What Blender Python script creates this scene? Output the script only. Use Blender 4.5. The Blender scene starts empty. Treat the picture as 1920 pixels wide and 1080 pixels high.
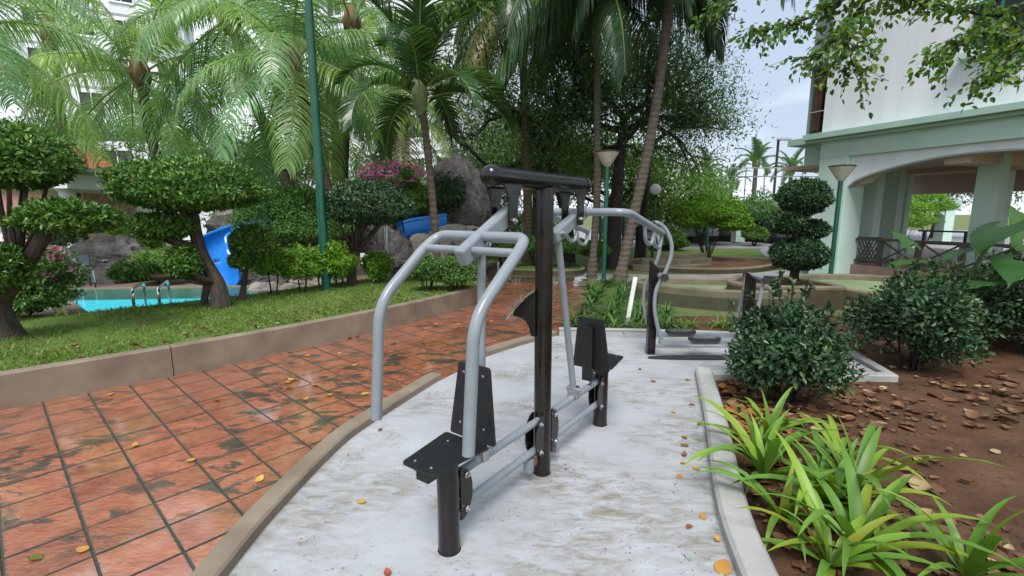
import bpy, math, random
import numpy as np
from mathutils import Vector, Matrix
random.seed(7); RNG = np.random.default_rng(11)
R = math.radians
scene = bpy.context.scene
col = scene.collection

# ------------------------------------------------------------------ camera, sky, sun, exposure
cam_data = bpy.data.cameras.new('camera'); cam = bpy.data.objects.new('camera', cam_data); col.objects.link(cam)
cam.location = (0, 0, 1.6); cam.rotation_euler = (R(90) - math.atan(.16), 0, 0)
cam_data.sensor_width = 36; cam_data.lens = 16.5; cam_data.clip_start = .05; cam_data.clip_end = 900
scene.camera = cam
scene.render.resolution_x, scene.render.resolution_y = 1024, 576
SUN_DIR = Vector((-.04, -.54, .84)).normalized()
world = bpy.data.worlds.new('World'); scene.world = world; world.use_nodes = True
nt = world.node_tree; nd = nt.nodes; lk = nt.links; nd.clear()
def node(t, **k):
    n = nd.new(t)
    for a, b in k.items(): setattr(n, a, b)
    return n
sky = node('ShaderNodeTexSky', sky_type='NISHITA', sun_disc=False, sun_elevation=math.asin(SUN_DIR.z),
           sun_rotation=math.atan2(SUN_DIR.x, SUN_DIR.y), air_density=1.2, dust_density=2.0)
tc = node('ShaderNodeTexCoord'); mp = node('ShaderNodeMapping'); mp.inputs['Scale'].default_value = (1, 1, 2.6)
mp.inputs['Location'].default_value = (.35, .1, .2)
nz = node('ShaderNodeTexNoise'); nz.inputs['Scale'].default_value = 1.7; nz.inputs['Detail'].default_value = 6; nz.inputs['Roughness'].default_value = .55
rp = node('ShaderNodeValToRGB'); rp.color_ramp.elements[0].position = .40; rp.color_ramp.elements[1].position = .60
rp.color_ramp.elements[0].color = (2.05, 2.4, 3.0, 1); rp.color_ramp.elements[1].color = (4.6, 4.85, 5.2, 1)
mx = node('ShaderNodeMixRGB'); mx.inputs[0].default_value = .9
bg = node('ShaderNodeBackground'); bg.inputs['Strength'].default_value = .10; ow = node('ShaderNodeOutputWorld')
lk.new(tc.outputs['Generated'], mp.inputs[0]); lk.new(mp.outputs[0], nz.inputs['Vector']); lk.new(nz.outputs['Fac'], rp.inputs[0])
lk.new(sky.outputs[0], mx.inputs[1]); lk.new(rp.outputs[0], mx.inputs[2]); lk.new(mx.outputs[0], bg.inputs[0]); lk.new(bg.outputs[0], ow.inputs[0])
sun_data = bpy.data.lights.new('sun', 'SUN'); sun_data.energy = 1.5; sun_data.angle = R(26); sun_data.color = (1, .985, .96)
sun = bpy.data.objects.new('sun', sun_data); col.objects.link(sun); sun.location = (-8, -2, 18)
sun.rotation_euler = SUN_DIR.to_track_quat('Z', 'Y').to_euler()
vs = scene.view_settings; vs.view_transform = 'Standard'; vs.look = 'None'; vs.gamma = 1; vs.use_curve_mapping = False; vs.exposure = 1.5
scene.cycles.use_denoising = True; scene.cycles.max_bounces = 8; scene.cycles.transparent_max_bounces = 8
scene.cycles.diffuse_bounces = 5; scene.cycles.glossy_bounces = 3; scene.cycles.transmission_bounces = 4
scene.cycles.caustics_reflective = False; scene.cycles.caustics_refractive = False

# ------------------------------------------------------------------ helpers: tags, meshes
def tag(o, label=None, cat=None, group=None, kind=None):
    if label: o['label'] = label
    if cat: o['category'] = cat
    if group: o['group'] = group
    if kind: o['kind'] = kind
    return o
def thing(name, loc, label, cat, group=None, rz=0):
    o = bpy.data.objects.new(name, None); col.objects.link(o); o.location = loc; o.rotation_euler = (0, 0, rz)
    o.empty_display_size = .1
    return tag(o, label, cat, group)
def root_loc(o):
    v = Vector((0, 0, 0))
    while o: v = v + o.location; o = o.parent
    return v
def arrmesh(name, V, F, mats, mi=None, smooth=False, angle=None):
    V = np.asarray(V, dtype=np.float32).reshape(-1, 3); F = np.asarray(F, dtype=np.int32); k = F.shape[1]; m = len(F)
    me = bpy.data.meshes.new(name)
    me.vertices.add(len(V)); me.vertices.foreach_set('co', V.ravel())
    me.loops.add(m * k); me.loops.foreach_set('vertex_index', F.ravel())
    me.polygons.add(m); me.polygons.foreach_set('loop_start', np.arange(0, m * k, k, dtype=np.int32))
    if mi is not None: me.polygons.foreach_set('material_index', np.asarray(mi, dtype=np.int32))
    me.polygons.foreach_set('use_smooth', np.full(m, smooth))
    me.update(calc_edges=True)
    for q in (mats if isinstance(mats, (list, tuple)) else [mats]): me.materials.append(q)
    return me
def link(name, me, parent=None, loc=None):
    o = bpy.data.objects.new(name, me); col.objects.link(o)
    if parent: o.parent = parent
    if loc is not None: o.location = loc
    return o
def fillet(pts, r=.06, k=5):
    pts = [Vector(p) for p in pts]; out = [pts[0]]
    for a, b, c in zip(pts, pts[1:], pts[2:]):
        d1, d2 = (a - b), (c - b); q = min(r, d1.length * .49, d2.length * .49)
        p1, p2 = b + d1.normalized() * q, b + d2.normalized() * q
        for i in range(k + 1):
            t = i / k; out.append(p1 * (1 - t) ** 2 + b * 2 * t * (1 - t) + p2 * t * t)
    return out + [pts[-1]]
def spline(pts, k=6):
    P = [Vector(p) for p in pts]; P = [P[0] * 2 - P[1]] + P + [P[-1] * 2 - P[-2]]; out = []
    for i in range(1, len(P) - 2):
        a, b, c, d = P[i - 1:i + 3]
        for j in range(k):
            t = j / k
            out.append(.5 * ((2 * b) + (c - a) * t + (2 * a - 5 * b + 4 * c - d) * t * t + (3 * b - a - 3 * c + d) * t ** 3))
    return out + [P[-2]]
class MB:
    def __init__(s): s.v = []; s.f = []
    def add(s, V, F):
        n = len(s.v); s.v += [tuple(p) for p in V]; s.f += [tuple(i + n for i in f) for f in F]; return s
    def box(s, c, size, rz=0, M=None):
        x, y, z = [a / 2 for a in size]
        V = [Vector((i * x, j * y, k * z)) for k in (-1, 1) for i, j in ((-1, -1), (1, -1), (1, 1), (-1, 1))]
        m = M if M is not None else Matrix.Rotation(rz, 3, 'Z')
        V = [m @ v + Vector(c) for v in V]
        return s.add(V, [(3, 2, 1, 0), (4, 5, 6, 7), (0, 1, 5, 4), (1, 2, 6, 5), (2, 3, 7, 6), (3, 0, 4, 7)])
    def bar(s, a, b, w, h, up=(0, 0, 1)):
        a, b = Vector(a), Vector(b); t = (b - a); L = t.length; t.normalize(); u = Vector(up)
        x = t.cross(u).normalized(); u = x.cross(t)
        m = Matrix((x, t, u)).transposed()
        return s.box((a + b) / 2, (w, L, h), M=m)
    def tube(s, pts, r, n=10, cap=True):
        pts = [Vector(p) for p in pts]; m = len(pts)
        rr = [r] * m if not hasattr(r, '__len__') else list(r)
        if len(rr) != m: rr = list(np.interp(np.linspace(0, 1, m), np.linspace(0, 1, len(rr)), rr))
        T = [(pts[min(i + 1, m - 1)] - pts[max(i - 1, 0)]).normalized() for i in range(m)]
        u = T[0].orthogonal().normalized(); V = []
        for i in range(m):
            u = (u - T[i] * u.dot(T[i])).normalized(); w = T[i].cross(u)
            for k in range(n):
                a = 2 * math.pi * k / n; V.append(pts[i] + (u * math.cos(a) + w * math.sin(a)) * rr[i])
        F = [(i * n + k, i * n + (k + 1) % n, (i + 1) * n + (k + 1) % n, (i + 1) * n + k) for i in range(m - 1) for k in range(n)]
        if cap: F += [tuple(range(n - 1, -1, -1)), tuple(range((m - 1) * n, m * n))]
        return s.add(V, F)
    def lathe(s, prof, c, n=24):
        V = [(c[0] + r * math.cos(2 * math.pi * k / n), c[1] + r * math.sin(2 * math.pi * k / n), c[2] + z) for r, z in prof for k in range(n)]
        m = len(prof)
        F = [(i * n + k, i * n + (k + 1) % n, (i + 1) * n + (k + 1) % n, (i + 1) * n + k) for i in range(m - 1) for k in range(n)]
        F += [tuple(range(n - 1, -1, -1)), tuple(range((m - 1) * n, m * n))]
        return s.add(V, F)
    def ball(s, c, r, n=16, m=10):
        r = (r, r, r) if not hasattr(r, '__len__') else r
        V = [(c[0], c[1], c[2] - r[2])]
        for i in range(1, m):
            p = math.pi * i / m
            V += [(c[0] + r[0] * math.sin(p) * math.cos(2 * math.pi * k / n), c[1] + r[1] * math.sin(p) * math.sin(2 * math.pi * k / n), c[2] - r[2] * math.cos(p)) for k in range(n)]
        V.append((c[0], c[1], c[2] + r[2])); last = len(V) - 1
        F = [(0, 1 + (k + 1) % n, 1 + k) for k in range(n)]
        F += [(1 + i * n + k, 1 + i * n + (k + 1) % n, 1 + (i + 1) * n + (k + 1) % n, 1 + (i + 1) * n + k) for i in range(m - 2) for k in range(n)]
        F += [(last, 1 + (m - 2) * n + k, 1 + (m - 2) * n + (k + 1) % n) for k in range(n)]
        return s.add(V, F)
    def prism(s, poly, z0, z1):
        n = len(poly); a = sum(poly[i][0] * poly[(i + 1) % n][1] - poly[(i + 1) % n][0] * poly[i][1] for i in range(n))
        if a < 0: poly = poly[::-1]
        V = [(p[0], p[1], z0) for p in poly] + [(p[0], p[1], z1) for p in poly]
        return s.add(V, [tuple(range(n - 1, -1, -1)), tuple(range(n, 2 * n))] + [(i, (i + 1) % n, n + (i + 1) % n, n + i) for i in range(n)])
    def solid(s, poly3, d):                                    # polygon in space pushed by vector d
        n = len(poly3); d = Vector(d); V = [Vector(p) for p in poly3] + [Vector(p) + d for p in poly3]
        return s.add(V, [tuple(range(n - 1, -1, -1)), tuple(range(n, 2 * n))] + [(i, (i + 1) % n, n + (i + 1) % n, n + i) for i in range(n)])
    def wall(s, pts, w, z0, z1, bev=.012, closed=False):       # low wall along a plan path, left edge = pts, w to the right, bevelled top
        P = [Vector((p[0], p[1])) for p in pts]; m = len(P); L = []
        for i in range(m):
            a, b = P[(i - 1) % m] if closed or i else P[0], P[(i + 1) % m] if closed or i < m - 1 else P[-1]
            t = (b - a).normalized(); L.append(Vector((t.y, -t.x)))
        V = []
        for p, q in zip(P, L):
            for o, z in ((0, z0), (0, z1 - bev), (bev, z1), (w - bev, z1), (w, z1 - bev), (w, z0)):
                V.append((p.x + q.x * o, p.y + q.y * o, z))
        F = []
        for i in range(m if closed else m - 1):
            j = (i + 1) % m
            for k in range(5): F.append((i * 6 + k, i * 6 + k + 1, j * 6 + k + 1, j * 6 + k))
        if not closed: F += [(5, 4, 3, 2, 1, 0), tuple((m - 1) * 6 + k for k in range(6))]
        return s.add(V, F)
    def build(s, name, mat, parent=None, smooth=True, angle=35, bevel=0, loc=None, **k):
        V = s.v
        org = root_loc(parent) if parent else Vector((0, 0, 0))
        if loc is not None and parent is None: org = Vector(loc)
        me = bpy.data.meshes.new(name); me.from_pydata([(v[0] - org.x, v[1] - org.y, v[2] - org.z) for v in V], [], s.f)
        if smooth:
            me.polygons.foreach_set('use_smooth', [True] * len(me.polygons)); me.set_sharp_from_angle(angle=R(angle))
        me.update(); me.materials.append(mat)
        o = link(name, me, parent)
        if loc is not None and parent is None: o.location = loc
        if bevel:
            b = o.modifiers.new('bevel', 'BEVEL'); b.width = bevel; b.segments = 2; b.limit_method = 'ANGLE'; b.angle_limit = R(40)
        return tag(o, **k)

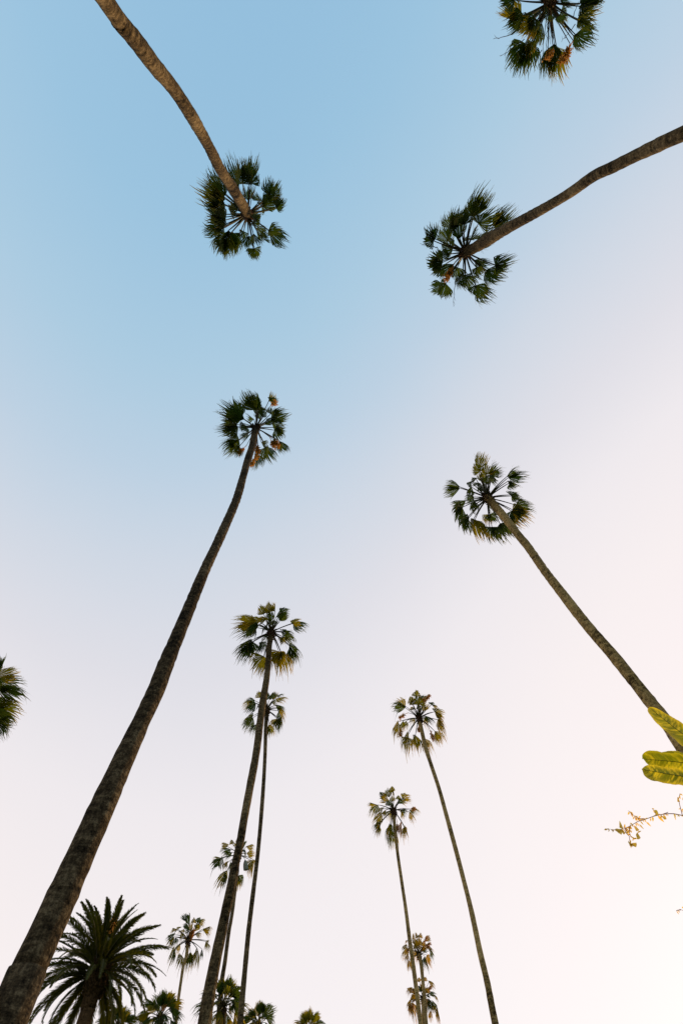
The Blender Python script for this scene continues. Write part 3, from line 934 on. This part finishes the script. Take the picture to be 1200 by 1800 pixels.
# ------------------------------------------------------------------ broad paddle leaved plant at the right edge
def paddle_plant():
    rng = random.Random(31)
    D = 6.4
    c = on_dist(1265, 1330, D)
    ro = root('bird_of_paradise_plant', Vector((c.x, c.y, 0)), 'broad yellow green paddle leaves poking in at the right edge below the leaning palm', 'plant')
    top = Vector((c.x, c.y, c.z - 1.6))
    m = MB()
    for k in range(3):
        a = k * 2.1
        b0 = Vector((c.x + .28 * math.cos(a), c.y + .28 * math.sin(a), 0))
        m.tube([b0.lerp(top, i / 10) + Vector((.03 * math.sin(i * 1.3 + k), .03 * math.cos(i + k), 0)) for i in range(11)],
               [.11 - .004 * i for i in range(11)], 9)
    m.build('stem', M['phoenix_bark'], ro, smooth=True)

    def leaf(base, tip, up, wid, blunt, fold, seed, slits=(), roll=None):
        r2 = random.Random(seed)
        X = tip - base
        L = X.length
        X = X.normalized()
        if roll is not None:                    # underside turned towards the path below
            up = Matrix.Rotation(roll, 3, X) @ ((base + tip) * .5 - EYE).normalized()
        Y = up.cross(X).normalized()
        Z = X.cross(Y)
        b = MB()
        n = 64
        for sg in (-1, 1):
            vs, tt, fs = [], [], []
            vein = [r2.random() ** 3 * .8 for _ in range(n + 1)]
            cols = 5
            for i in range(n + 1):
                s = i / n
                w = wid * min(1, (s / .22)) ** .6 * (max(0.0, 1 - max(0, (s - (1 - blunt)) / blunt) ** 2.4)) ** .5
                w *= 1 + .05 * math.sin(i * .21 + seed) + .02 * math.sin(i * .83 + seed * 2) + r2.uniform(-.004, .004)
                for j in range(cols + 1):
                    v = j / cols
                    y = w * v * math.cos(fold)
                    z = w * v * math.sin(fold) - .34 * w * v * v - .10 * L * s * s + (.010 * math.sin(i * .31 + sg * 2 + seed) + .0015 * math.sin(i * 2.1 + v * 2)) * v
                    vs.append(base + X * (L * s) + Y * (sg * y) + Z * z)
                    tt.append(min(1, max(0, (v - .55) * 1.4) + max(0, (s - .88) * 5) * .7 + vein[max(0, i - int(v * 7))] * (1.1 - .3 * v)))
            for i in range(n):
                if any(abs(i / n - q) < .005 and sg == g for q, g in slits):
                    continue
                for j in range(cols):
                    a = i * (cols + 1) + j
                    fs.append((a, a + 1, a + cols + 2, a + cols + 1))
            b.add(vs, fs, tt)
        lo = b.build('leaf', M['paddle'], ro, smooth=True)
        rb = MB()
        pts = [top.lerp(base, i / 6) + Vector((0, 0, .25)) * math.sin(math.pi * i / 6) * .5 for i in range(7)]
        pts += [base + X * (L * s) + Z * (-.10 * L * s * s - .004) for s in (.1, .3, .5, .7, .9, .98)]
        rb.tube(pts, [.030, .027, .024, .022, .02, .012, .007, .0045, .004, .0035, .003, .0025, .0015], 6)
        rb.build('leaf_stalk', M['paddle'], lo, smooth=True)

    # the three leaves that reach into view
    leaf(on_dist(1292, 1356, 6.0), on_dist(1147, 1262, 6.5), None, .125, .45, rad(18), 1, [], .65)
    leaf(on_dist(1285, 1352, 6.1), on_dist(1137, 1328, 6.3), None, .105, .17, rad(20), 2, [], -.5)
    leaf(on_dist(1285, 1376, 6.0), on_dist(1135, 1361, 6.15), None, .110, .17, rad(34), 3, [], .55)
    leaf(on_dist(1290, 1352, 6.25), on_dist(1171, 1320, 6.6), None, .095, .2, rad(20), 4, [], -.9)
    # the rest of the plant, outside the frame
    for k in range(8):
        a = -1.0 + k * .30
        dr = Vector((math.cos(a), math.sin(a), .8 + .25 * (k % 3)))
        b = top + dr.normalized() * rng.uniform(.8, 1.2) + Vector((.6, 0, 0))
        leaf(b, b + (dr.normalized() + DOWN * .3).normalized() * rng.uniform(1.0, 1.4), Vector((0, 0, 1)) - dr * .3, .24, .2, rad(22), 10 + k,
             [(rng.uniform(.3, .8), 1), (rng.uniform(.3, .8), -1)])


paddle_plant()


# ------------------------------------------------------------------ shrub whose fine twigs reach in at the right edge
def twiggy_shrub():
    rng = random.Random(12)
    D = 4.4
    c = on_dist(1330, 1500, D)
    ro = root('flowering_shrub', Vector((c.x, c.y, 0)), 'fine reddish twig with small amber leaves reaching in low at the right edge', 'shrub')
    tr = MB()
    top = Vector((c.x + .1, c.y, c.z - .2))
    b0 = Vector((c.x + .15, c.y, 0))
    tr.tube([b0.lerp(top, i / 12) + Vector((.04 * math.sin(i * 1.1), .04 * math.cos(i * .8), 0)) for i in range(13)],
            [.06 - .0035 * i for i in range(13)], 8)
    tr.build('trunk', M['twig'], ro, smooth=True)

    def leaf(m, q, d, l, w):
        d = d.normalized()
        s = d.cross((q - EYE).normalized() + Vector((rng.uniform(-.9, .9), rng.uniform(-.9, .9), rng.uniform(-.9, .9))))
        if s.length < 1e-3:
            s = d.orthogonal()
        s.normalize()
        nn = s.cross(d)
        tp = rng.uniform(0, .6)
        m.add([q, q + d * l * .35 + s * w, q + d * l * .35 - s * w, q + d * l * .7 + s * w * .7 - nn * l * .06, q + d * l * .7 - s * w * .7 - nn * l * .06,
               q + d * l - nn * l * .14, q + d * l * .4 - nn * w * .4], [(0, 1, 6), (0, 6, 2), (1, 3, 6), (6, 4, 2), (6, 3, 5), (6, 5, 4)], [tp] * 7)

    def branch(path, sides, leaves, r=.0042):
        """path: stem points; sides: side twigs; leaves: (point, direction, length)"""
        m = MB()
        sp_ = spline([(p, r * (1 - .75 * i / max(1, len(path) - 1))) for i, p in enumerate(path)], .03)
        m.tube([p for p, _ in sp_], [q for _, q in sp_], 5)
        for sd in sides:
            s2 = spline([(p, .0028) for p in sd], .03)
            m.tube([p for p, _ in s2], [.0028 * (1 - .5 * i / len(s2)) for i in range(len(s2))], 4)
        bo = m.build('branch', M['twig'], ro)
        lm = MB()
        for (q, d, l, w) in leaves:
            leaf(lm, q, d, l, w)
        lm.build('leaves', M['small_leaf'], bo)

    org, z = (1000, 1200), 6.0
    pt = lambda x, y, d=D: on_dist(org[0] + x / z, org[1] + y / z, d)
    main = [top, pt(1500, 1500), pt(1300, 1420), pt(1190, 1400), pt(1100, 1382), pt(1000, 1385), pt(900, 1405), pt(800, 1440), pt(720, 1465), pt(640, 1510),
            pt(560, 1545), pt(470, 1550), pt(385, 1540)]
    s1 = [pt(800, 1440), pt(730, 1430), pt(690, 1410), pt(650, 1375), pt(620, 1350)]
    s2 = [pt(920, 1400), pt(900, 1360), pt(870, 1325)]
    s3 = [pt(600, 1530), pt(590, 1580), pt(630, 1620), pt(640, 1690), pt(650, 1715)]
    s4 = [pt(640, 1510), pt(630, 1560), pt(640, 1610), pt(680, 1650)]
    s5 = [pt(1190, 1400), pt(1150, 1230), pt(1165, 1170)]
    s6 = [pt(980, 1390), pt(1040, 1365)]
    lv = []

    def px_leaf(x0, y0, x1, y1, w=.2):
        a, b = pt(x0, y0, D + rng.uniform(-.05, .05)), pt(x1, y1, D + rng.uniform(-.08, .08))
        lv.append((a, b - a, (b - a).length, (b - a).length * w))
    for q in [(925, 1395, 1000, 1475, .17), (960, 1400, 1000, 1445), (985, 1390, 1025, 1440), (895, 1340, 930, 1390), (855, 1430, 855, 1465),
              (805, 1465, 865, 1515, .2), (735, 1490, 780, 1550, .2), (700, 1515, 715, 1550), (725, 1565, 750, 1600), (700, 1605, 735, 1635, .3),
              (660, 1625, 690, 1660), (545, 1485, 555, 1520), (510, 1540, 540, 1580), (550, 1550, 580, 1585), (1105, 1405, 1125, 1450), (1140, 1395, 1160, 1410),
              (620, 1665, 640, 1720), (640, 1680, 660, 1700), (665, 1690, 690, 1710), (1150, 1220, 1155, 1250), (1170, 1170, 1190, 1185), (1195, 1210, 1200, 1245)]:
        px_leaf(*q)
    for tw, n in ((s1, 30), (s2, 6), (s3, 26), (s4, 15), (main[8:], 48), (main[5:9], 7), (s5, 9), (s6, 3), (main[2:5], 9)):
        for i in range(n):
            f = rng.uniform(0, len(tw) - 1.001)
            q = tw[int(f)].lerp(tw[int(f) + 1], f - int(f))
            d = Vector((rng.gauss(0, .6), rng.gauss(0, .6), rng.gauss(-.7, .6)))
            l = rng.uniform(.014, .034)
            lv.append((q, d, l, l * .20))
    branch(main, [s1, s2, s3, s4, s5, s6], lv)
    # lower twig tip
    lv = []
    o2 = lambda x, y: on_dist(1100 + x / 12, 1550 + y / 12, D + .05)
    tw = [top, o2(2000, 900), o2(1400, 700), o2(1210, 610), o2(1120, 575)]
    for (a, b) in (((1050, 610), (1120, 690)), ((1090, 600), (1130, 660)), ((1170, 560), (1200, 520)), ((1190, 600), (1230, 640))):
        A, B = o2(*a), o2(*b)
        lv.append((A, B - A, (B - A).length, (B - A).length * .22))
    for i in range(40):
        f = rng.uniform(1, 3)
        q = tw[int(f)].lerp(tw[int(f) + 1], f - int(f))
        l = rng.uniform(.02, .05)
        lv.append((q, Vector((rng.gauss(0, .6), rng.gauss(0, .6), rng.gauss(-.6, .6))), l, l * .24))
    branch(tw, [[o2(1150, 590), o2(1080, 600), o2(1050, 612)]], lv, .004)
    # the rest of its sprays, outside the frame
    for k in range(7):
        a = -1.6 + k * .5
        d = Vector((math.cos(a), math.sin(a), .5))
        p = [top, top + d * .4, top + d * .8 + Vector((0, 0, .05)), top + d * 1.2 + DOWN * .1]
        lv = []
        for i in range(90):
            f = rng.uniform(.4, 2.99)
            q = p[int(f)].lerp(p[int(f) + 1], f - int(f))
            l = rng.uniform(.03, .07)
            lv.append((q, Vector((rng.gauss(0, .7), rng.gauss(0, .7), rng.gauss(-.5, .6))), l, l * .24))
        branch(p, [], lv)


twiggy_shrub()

========================================

EXERCISE TASK:
Filter the data, keeping only the lines that contain "Blender".

SOLVED PROBLEM:
What Blender Python script creates this scene? Output the script only. Use Blender 4.5. The Blender scene starts empty. Treat the picture as 1920 pixels wide and 1080 pixels high.
The Blender Python script for this scene continues. Write part 3, from line 934 on. This part finishes the script. Take the picture to be 1200 by 1800 pixels.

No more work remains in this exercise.